Serverless computing is a compelling cloud model promising scalability, reduced operational overhead, and cost efficiency. Yet, as discussed by industry experts Jeevan and Eric, serverless is not a silver bullet; it’s a mindset shift and a strategic architectural trade-off.
As Eric noted, “When you move to serverless, you’re changing the way you think.”
It represents an architectural inflection point, redefining how systems respond, scale, and evolve. It pushes enterprises to focus on behavior events, triggers, and reactions.
Choosing the right use case requires a thoughtful understanding of your workload, willingness to embrace event-driven asynchronous design, and a pragmatic evaluation of characteristics that suit or challenge serverless.
Understanding Workloads and Architectural Fit
Moving to serverless is not just about changing syntax or shifting infrastructure; it’s a fundamental change in how you think about architecture. Serverless is rooted in event-driven design, where applications react to discrete triggers rather than depend on fixed orchestration. This shift requires architectural intent, planning how events flow, how components communicate, and where state truly belongs.
“Architecture is a trade-off. You know what you’re trading off and what you’re paying for,” as said by Jeevan Dongre in our AntStackTV episode.

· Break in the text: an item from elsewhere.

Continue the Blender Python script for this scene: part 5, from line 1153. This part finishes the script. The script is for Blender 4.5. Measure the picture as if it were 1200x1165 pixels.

In this trade-off, serverless brings elasticity, speed, and reduced operational overhead, but it also demands thoughtful design, embracing asynchronous patterns, automating scale, and accepting limited control. The success of any serverless initiative depends on matching its strengths to the realities of the workload.
Selecting Use Cases: Smart Criteria
Serverless works best when it’s aligned with workload realities. The architecture thrives in unpredictable environments, as Eric observed, “If your load is spiky, that’s where Lambda shines because you don’t know what it’s going to look like.”
Here’s some key factors highlighted by Eric based on his experience.
Start small, lightweight, stateless functions that deliver visible value quickly. Proofs of concept validate architectural assumptions without heavy investment and demonstrate the speed advantage that serverless enables.
Avoid long-running or stateful workloads that stretch beyond execution limits. The 15-minute boundary for Lambda functions isn’t a technical limitation but an architectural signal; if a process runs longer, it likely needs a redesign or a different platform.
Serverless performs best when driven by events, API calls, data streams, scheduled tasks, or real-time triggers. These workloads align naturally with an asynchronous, decoupled model that scales on demand. Asynchronous should be the default posture; synchronous design should exist only when immediacy is essential.
Architectural planning is the differentiator. Techniques like event storming help visualize how events flow and where logic should reside, ensuring systems are built around behavior rather than infrastructure.
When Not to Use Serverless
As serverless experts, we can’t forget to remind that serverless isn’t suited for every workload.
- Stateful or long-running workloads are better suited to containers or traditional compute. Serverless is optimized for short-lived, event-driven execution, not continuous processing.
- Rapid prototypes should never move to production without review. Unchecked scaling of experimental code creates technical debt that undermines long-term agility.
- Cold starts, latency variance, and platform dependency are operational realities. They don’t disqualify serverless but require design consideration and governance oversight.
Conclusion
As Jeevan summarized, “You need to figure out whether serverless works or not, there’s no one-size-fits-all.”
Serverless demands precision in architectural judgment. The advantage comes from knowing where it belongs in your ecosystem and where it doesn’t.